With regard to windows, Collins noted that vinyl window suppliers are being pinched by rising fuel costs and energy surcharges from glass suppliers that they often aren’t able to pass onto customers because of the competitiveness of the marketplace. 

Despite these difficulties and the slow residential construction market, he has noticed that many window manufacturers are searching for acquisitions within the traditional door and window industry, “and that’s extremely positive.” 

Several such companies have examined an acquisition as a way to gain excess plant capacity, a positive step, Collins said, that indicates that these manufacturers are preparing to need that space once the market picks up.
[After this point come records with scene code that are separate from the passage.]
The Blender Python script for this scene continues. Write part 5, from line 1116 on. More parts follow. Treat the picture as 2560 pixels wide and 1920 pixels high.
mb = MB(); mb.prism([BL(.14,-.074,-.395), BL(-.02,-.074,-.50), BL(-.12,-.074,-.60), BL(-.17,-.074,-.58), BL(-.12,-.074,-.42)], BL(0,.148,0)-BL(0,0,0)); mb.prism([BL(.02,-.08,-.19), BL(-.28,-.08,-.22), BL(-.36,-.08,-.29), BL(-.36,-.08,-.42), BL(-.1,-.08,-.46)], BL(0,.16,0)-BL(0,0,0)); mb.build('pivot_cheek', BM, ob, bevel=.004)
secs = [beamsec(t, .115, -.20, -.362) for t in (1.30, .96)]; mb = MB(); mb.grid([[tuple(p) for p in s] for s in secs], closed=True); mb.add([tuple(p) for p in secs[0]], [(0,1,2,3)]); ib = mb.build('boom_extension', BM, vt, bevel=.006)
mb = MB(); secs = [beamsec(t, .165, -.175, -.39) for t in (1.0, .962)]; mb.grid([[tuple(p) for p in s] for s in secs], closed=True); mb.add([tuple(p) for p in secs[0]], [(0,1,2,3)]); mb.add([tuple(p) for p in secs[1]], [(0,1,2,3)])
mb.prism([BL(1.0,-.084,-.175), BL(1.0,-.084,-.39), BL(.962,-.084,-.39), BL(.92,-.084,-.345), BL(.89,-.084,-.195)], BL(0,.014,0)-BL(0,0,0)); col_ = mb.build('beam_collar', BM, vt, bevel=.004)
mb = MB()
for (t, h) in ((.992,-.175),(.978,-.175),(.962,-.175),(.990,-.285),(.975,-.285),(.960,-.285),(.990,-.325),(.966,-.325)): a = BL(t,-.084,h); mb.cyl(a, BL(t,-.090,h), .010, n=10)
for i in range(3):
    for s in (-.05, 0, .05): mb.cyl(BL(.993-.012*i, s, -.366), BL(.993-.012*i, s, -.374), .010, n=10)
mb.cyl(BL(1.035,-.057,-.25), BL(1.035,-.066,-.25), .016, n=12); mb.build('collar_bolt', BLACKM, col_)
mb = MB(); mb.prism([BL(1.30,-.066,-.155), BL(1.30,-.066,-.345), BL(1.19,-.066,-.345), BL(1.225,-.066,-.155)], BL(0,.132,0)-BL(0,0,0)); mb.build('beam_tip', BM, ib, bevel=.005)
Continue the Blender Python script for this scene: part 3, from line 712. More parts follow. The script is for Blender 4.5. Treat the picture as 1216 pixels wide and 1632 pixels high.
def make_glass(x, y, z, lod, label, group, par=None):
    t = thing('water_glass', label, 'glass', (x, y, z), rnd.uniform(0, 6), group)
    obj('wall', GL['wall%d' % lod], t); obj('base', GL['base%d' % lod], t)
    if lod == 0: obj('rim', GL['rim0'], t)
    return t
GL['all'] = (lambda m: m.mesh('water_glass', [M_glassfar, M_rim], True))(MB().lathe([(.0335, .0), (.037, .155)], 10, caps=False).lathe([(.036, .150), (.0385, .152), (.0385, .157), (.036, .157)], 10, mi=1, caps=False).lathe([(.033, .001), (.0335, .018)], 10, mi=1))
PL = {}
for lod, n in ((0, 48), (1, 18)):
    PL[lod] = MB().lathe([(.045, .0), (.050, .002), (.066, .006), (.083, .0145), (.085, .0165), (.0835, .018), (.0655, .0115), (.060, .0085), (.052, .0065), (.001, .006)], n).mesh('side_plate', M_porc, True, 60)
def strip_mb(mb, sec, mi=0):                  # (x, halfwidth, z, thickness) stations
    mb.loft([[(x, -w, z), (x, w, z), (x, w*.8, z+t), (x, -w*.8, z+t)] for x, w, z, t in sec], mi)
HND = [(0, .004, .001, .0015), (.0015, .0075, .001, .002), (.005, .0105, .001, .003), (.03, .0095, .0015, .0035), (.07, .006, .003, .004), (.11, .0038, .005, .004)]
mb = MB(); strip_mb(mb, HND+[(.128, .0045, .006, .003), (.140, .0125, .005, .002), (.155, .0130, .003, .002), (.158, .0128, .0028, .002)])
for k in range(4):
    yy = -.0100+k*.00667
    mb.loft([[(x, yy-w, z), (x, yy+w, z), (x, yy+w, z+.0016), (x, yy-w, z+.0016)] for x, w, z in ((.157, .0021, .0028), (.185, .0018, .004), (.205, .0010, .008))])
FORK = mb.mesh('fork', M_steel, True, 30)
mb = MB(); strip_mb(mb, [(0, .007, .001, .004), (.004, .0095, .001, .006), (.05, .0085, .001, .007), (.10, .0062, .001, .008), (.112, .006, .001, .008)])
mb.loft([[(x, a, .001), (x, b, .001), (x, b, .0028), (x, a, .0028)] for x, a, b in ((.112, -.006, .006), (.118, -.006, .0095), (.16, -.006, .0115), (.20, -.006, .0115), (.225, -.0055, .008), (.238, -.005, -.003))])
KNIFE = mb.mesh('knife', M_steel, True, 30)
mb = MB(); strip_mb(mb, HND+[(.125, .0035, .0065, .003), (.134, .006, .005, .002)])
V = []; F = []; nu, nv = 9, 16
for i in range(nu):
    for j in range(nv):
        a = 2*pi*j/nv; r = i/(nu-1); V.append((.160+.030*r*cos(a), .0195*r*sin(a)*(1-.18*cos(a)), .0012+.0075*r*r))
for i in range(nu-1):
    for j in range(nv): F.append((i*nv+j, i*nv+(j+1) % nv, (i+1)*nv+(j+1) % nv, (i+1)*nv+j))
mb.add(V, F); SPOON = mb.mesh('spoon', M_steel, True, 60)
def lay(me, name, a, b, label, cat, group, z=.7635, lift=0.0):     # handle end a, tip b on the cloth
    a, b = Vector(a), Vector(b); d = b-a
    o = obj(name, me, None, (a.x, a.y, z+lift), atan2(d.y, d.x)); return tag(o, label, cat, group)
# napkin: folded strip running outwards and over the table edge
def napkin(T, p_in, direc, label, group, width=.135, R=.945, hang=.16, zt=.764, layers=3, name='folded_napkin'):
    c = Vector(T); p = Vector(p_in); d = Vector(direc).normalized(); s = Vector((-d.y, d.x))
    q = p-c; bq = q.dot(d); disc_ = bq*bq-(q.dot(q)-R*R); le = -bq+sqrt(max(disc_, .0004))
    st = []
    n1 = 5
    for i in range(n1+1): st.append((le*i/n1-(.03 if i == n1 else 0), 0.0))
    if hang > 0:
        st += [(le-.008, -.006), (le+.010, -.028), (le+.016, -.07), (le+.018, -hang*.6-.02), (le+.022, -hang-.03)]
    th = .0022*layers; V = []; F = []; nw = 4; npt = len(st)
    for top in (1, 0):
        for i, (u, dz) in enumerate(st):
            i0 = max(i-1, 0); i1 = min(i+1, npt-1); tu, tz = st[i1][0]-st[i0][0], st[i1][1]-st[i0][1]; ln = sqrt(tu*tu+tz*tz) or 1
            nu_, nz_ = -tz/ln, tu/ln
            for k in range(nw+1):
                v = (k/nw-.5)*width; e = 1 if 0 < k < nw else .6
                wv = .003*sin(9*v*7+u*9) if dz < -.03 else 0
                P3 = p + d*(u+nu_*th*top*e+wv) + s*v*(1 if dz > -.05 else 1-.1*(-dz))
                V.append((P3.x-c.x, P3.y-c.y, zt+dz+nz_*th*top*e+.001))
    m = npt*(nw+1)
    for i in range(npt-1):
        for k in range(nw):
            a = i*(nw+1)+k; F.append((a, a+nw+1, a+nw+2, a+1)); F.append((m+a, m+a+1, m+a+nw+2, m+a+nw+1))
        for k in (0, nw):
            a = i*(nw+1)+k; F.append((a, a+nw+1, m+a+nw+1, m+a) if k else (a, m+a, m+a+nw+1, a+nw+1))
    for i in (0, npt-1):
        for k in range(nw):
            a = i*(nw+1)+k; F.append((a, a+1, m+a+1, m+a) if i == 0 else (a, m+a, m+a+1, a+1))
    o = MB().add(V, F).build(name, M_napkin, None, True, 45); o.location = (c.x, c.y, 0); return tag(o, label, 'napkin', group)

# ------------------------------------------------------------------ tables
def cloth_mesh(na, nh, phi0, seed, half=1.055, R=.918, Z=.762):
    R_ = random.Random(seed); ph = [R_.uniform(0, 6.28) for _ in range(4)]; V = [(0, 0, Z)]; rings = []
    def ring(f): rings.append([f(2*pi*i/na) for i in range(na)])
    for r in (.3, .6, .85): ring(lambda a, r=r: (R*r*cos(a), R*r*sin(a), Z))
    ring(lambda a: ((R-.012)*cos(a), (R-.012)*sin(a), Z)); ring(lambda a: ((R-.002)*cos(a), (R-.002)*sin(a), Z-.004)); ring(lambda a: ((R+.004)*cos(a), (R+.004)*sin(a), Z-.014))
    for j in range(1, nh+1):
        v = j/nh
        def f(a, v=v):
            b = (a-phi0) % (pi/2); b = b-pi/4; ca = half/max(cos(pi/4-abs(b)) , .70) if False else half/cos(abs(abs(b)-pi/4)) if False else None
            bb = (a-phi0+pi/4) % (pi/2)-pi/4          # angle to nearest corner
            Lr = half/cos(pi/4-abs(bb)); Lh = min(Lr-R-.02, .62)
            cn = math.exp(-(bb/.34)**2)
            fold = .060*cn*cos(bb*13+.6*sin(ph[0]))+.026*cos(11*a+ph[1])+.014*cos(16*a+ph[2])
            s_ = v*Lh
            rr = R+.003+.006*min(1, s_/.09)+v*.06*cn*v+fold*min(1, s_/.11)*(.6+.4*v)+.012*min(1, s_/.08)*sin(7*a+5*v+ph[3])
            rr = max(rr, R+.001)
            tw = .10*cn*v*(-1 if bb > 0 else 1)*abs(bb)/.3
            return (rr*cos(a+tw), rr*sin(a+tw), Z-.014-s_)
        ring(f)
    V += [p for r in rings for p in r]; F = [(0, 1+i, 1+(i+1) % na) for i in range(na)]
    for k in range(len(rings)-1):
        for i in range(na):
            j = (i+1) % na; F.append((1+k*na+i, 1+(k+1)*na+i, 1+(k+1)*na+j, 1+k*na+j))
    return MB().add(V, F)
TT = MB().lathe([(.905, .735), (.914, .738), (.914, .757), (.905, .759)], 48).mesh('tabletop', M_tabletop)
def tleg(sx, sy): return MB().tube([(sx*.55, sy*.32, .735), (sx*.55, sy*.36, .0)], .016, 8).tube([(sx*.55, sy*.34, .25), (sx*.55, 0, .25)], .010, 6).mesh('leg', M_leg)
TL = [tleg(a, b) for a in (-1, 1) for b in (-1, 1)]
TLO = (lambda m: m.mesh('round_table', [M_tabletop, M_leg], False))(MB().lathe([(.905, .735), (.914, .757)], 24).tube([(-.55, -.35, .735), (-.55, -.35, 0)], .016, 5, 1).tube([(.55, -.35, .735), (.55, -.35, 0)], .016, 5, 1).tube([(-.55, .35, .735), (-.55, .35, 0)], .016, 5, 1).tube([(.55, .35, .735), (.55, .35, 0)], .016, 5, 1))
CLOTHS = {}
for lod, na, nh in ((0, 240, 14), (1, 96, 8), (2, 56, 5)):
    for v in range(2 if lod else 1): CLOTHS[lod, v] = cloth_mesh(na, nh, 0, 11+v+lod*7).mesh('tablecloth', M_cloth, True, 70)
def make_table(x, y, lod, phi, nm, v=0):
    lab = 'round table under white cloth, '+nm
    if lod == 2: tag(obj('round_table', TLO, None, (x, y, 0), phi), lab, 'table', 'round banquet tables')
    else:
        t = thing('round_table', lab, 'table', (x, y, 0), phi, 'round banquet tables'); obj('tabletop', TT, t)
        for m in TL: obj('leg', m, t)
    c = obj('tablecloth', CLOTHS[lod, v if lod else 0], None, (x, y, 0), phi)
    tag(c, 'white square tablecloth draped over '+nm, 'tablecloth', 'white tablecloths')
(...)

While Collins said that consensus shows that a bottom to the residential construction decline is coming in mid- to late-2008, the commercial construction market is expected to remain favorable in 2008. 

As Collins commented, “You’ll still be happier on the commercial side in ’08 than on the residential side.”

Jordan, Knuaff & Co. anticipates continued strong interest in acquiring commercial door and window companies. While Collins said that increased consolidation in the commercial area is likely, he expects that Pella’s acquisition of EFCO in 2007 (see October 2007 USGlass, page 17) will not be the last instance of a residential door and window manufacturer purchasing a commercial company. Collins also touched briefly on building information management (BIM) systems, which he explained will be the “replacement to 3D CAD.” 

This software is able to store a variety of information regarding every part and component of a building, much like 3D CAD. However, where CAD libraries were private, companies are being formed to create BIM libraries for a number of manufacturers, allowing architects to reference this information. According to Collins, this is a trend that all commercial building product manufacturers will be following—especially because overseas companies will be jumping on it. As he explained, the BIM library provides overseas manufacturers an instant audience of architects. 

“I’m encouraging companies to get ahead of this,” he said. And speaking of overseas competition, Collins also touched on the topic of competition with China. During his research on this topic, he said, “it became clear that different companies were at risk and different companies were not at risk.”

Product areas with a high threat assessment included architectural flat glass, curtainwall, extrusions, door and window production machinery and hardware, due to their long, uniform production runs; high labor and materials content; and high ratio of value to weight and volume. One member of the audience asked if the lower quality of Chinese products was swaying customers from buying overseas.

“Companies that are outsourcing there will tell you that the quality’s there,” Collins replied. “It didn’t use to be, but now it’s there.” 

In order to compete effectively, Collins advised his audience on several points:

  • Spend as much time as possible interacting with the end customer and their customers. “I’m always stunned about how little [manufacturers] know about the people who use their product,” Collins said. “You’ve got to be a miner of data about your company.” That data can provide early indicators of market needs, he explained.
  • Cater to those customers with “tough” requests. Customers with frequent changes and short lead times will find it difficult to switch to an overseas supplier. 
  • Support innovation. Collins noted that patents from small companies are twice as likely as large companies to be among the top one percent of high-impact patents. While large companies tend to focus on making existing products better, or more affordable, it’s innovation that will help keep companies ahead of Chinese competition. 
  • Embrace lean manufacturing. Shortening lead times and becoming more cost-competitive will help give North American manufacturers an edge.